What you are asked to do:
Extract all lines that hold the string "parts".

Supplied material:
-----

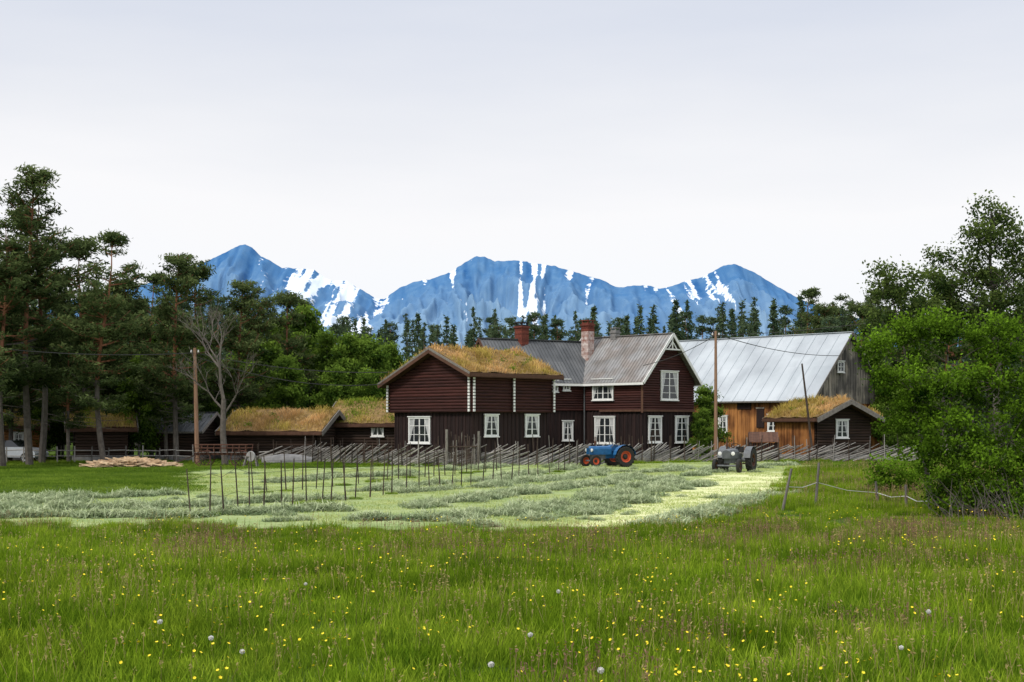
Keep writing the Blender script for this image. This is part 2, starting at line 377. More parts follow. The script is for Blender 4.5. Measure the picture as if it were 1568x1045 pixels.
def sodroof(parts,P,u0,u1,zf,v0,v1,blm='sod_blade',dens=55,bh=.2,th=.2):
    mb=parts
    nu=max(4,int(abs(u1-u0)/.35)); nv=max(4,int((v1-v0)/.35))
    grid=[]
    for i in range(nu+1):
        row=[]
        for j in range(nv+1):
            u=u0+(u1-u0)*i/nu; v=v0+(v1-v0)*j/nv; p=P(u,v)
            row.append(V((p[0],p[1],zf(u)+th+.10*noise.noise(V((p[0]*1.3,p[1]*1.3,1))))))
        grid.append(row)
    for i in range(nu):
        for j in range(nv): mb.poly([grid[i][j],grid[i+1][j],grid[i+1][j+1],grid[i][j+1]],'sod',R.random())
    bor=[(grid[i][0],grid[i+1][0]) for i in range(nu)]+[(grid[i][nv],grid[i+1][nv]) for i in range(nu)]+[(grid[0][j],grid[0][j+1]) for j in range(nv)]
    for a,b_ in bor: mb.poly([a,b_,b_-UP*(th+.05),a-UP*(th+.05)],'sod',.1)
    n=int(abs(u1-u0)*(v1-v0)*dens*2.2)
    u=rng.uniform(min(u0,u1),max(u0,u1),n); v=rng.uniform(v0,v1,n)
    o=P(0,0); gu=P(1,0); gv=P(0,1)
    x=o[0]+(gu[0]-o[0])*u+(gv[0]-o[0])*v; y=o[1]+(gu[1]-o[1])*u+(gv[1]-o[1])*v
    z=np.array([zf(q) for q in u])+th-.03
    pat=np.array([.5+1.1*noise.noise(V((a*.8,b_*.8,4))) for a,b_ in zip(x,y)])
    blades(mb,x,y,z,rng.uniform(.3,1.3,n)*bh*(.35+np.clip(pat,0,1.2)*1.3),rng.uniform(.03,.06,n),.5,blm,np.clip(pat+rng.normal(0,.25,n),0,1))
    for i in range(int(3+abs(u1-u0)*(v1-v0)*.12)):
        uu=R.uniform(min(u0,u1),max(u0,u1)); vv=R.uniform(v0,v1); p=P(uu,vv); c0=np.array([p[0],p[1],zf(uu)+th+.12]); nn=R.randrange(25,70)
        leaves(mb,c0+rng.normal(size=(nn,3))*np.array([.16,.16,.10]),.06,'willow',rng.uniform(.3,1,nn),.5)
def gable_building(name,O,g,r,W,L,zr,ze0,ze1=None,ru=None,upper=('log','log_red'),lower=None,zs=0,inset=0,roof='metal',rm='metal_house',oh_e=.4,oh_g=.45,barge='white_paint',fascia=None,gable=None,cstep=.22,bstep=.18,blm='sod_blade',bh=.2,th=.2,rib=.3):
    E=empty(name); ze1=ze0 if ze1 is None else ze1; ru=W/2 if ru is None else ru
    def P(u,v): return (O[0]+g[0]*u+r[0]*v,O[1]+g[1]*u+r[1]*v)
    s0=(zr-ze0)/ru; s1=(zr-ze1)/(W-ru)
    def zf(u): return zr-(ru-u)*s0 if u<ru else zr-(u-ru)*s1
    mg=(-r[0],-r[1]); ng=(-g[0],-g[1])
    wl=MB()
    def four(i,z0,zt,kind,m,step,full):
        c=[P(i,i),P(W-i,i),P(W-i,L-i),P(i,L-i)]
        if full:
            f=lambda s: zf(s+i)-.02
            wall(wl,c[0],c[1],mg,z0,f,kind,m,step); wall(wl,c[3],c[2],r,z0,f,kind,m,step)
            wall(wl,c[0],c[3],ng,z0,lambda s:zf(i)-.02,kind,m,step); wall(wl,c[1],c[2],g,z0,lambda s:zf(W-i)-.02,kind,m,step)
        else:
            for a,b_,n in ((c[0],c[1],mg),(c[3],c[2],r),(c[0],c[3],ng),(c[1],c[2],g)): wall(wl,a,b_,n,z0,lambda s:zt,kind,m,step)
    if lower:
        four(inset,0,zs+.02,lower[0],lower[1],bstep if lower[0]=='board' else cstep,False)
        wl.poly([v3(P(0,0),zs),v3(P(W,0),zs),v3(P(W,L),zs),v3(P(0,L),zs)],upper[1],.1)
    four(0,zs,None,upper[0],upper[1],cstep if upper[0]=='log' else bstep,True)
    for a,b_ in ((P(0,0),P(W,0)),(P(0,0),P(0,L)),(P(W,0),P(W,L)),(P(0,L),P(W,L))): wl.beam(v3(a,.1),v3(b_,.1),.35,.5,'stone',R.random())
    wl.build('walls',E)
    rf=MB(); v0,v1=-oh_g,L+oh_g
    thk=.12
    for (ua,ub) in ((ru,-oh_e),(ru,W+oh_e)):
        q=[v3(P(ua,v0),zf(ua)),v3(P(ua,v1),zf(ua)),v3(P(ub,v1),zf(ub)),v3(P(ub,v0),zf(ub))]
        und='brown_trim' if roof=='sod' else 'grey_wood'
        rf.poly(q,und,.2)
        t=[p+UP*thk for p in q]
        for i in range(4): rf.poly([q[i],q[(i+1)%4],t[(i+1)%4],t[i]],und,.4)
        if roof=='metal':
            nv=int((v1-v0)/.9)+1
            for j in range(nv):
                a=v0+(v1-v0)*j/nv;b_=v0+(v1-v0)*(j+1)/nv
                for (x0,x1) in ((0,.5),(.5,1)):
                    U0=ua+(ub-ua)*x0;U1=ua+(ub-ua)*x1
                    dz=thk+.004
                    rf.poly([v3(P(U0,a),zf(U0)+dz),v3(P(U0,b_),zf(U0)+dz),v3(P(U1,b_),zf(U1)+dz),v3(P(U1,a),zf(U1)+dz)],rm,R.uniform(.1,.9))
            k=int((v1-v0)/rib)
            for j in range(k+1):
                vv=v0+(v1-v0)*j/k
                rf.beam(v3(P(ua,vv),zf(ua)+thk+.02),v3(P(ub,vv),zf(ub)+thk+.02),.05,.05,rm,R.uniform(0,.45))
        else:
            rf.poly(t,und,.3)
            sodroof(rf,P,ua,ub*.99,lambda u:zf(u)+thk,v0+.06,v1-.06,blm,bh=bh,th=th)
            rf.beam(v3(P(ub,v0),zf(ub)+.17),v3(P(ub,v1),zf(ub)+.17),.09,.24,'brown_trim',.5)
        for vv in (v0-.03,v1+.03):
            hh=.2
            rf.beam(v3(P(ua,vv),zf(ua)+.06),v3(P(ub,vv),zf(ub)+.06),.05,hh,barge,.6)
            if roof=='sod': rf.beam(v3(P(ua,vv),zf(ua)+.24),v3(P(ub,vv),zf(ub)+.24),.06,.12,'grey_wood',.7)
        if fascia: rf.beam(v3(P(ub,v0),zf(ub)+.02),v3(P(ub,v1),zf(ub)+.02),.05,.16,fascia,.6)
    if roof=='metal': rf.beam(v3(P(ru,v0-.03),zr+thk+.03),v3(P(ru,v1+.03),zr+thk+.03),.3,.05,rm,.4)
    rf.build('roof',E)
    return E,P,zf
def window(mb,c,d,n,w,h,cols,rows,off=.08,tw=.11,curt=True):
    d=d.normalized();n=n.normalized()
    g0=c+n*(off+.03)
    mb.box(g0,d*(w/2),UP*(h/2),n*.01,'glass',R.random())
    if curt:
        for sg in (-1,1):
            a=g0+n*.013+d*sg*(w/2-tw)
            mb.poly([a+UP*(h/2-tw),a-d*sg*w*.24+UP*(h/2-tw),a-d*sg*w*.07-UP*h*.2,a-UP*h*.42],'curtain',R.random())
    f=c+n*(off+.045)
    for sg in (-1,1):
        mb.box(f+d*sg*(w/2-tw/2),d*tw/2,UP*h/2,n*.045,'white_paint',.6)
        mb.box(f+UP*sg*(h/2-tw/2),d*(w/2-tw-.001),UP*tw/2,n*.043,'white_paint',.6)
    mb.box(f+UP*(h/2+.03)+n*.03,d*(w/2+.06),UP*.03,n*.06,'white_paint',.5)
    mb.box(f-UP*(h/2+.03)+n*.03,d*(w/2+.06),UP*.03,n*.06,'white_paint',.5)
    for i in range(1,cols):
        x=-w/2+w*i/cols; t=.045 if (cols%2==0 and i==cols//2) else .02
        mb.box(f+d*x-n*.008,d*t,UP*(h/2-tw-.001),n*.025,'white_paint',.6)
    for j in range(1,rows):
        zz=-h/2+h*j/rows
        mb.box(f+UP*zz-n*.011,d*(w/2-tw-.001),UP*.018,n*.022,'white_paint',.6)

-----

Task solution:
Keep writing the Blender script for this image. This is part 2, starting at line 377. More parts follow. The script is for Blender 4.5. Measure the picture as if it were 1568x1045 pixels.
def sodroof(parts,P,u0,u1,zf,v0,v1,blm='sod_blade',dens=55,bh=.2,th=.2):
    mb=parts